Howard was pretty far ahead of his time when it comes to his female characters (you're right not to engage in psychoanalysis, considering the "mother fixation" has been long discredited). You note at least two other sword-wielding women (presumably you mean Red Sonya and Dark Agnes), but there are a good deal more: Tarala the Briton, Helen Tavrel (one of his earliest, first appearing in 1928), and Conchita the Pawnee the most notable. I wouldn't sneeze at Valeria, either: she may not be quite as memorable as Belit, but she's pretty formidable all the same.

Unknown said...

I feel somewhat the opposite about adaptations across media. Obviously we differ a great deal, but that's fine by me.

Take the little moment of Conan looking back-- I liked it because it makes him feel more real than simply the glowering, sullen barbarian we've gotten in so many other comics. I mean he must have enjoyed his life and he was a man of action. Plus, I kind of have the feeling as a lusty young guy in his prime freebooting it around the world and spending a lot of time in taverns and whatnot, Conan must have hooked up with the odd barmaid or dancing girl or whatever it was they had in those days, even if Howard didn't write about it. As a character he's vivid enough to live between the stories and certainly complex enough to invite multiple interpretations.

Thanks for the fantastic comment.
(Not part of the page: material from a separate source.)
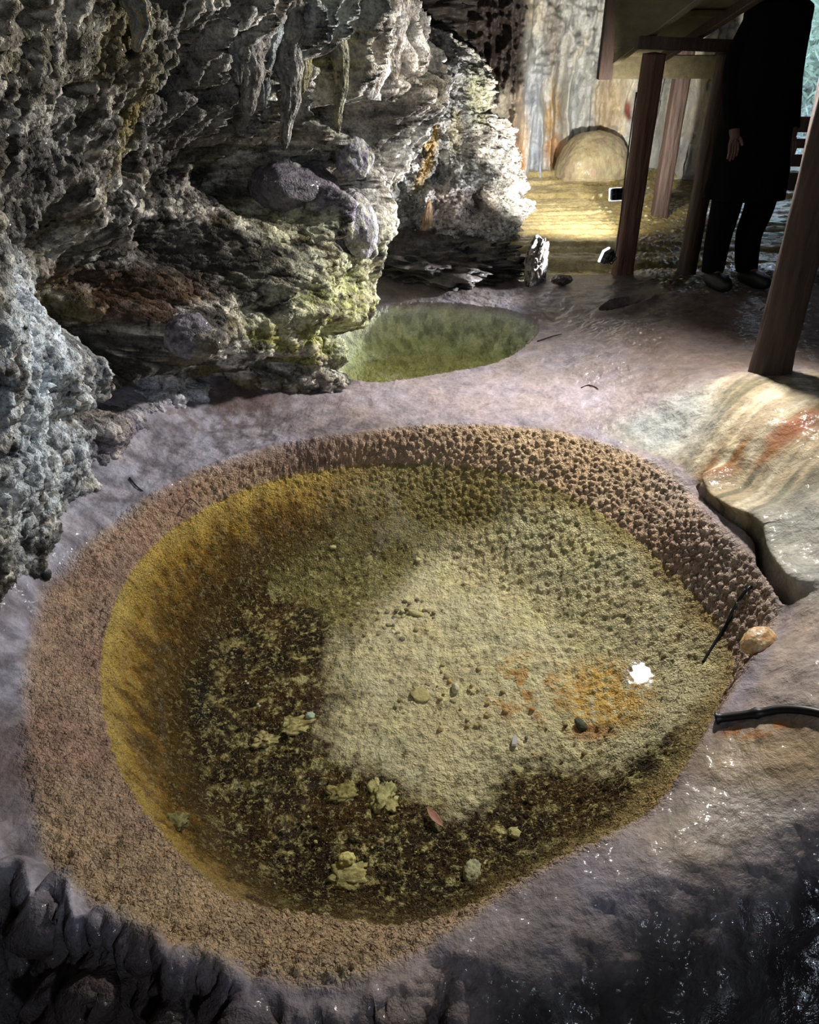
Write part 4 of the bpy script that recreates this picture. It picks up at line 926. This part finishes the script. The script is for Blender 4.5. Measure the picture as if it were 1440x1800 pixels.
for x in (-.17, .07):
    rock('shoe', (x, -.075, .045), (.052,.14,.048), M_shoe, '#08080a', (0,0,4 if x > 0 else -4), 1, .03, 3, 1, power=.8, parent=per, wet=.2, pop=0)
hr = rock('hair', (-.10,-.015,1.695), (.097,.108,.09), M_hair, '#120c08', (0,0,0), 2, .06, 4, 4, parent=per)
for nm, p, s in (('nose', (-.10,-.135,1.635), (.013,.018,.02)), ('mouth', (-.10,-.118,1.59), (.024,.008,.006)), ('ear', (-.19,-.02,1.64), (.01,.02,.03)), ('ear', (-.01,-.02,1.64), (.01,.02,.03)), ('eye', (-.135,-.118,1.66), (.012,.008,.008)), ('eye', (-.065,-.118,1.66), (.012,.008,.008))):
    rock(nm, p, s, M_white if nm == 'eye' else M_skin, '#a07058', (0,0,0), 0, .02, 3, 1, parent=per)

# ------------------------------------------------------------------ outdoors seen through the slit at the right
M_foli = plain('pale_foliage', '#c3d6c0', .6, noise=.5, scale=3); M_bark = plain('bark', '#4a3b2c', .9, noise=.4)
tr = bpy.data.objects.new('tree', None); C.objects.link(tr); tr.location = (5.6, 11.0, -.2)
tag(tr, 'leafy tree in bright daylight outside the cave, beyond the slatted barrier', 'tree')
tube_mesh('trunk', [(0,0,0),(.05,0,.9),(-.05,.1,1.8),(.1,0,2.8)], lambda t: .14-.08*t, M_bark, tr, 12, 5)
rl = np.random.RandomState(3); n = 5200
c_ = rl.normal(size=(n, 3))*np.array([.8,.7,1.0])+np.array([-.4,0,2.2]); vs = []; fs = []
for i, c in enumerate(c_):
    a = Vector(rl.normal(size=3)).normalized(); b = a.orthogonal().normalized(); s = rl.uniform(.03, .06); c = Vector(c)
    vs += [c-a*s*1.6, c+b*s*.6, c+a*s*1.6, c-b*s*.6]; fs.append((4*i, 4*i+1, 4*i+2, 4*i+3))
me = bpy.data.meshes.new('foliage'); me.from_pydata([tuple(v) for v in vs], [], fs); link('foliage', me, M_foli, tr)
bank = rough_sheet('ground_outside', [(3.4,9.1,.35),(12,9.1,.0),(12,16,2.2),(1.2,16,2.2)], 60, 60, .25, '#c8cfc8');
I think it's a shame Howard's female characters are so under-used and under-appreciated. I'm just now learning about them myself and it's certainly given me a new appreciation for the man's abilities as a writer. His suicide really robbed us of something special-- it would've have been something if he could have moved into more mainstream directions. I really think he had it in him.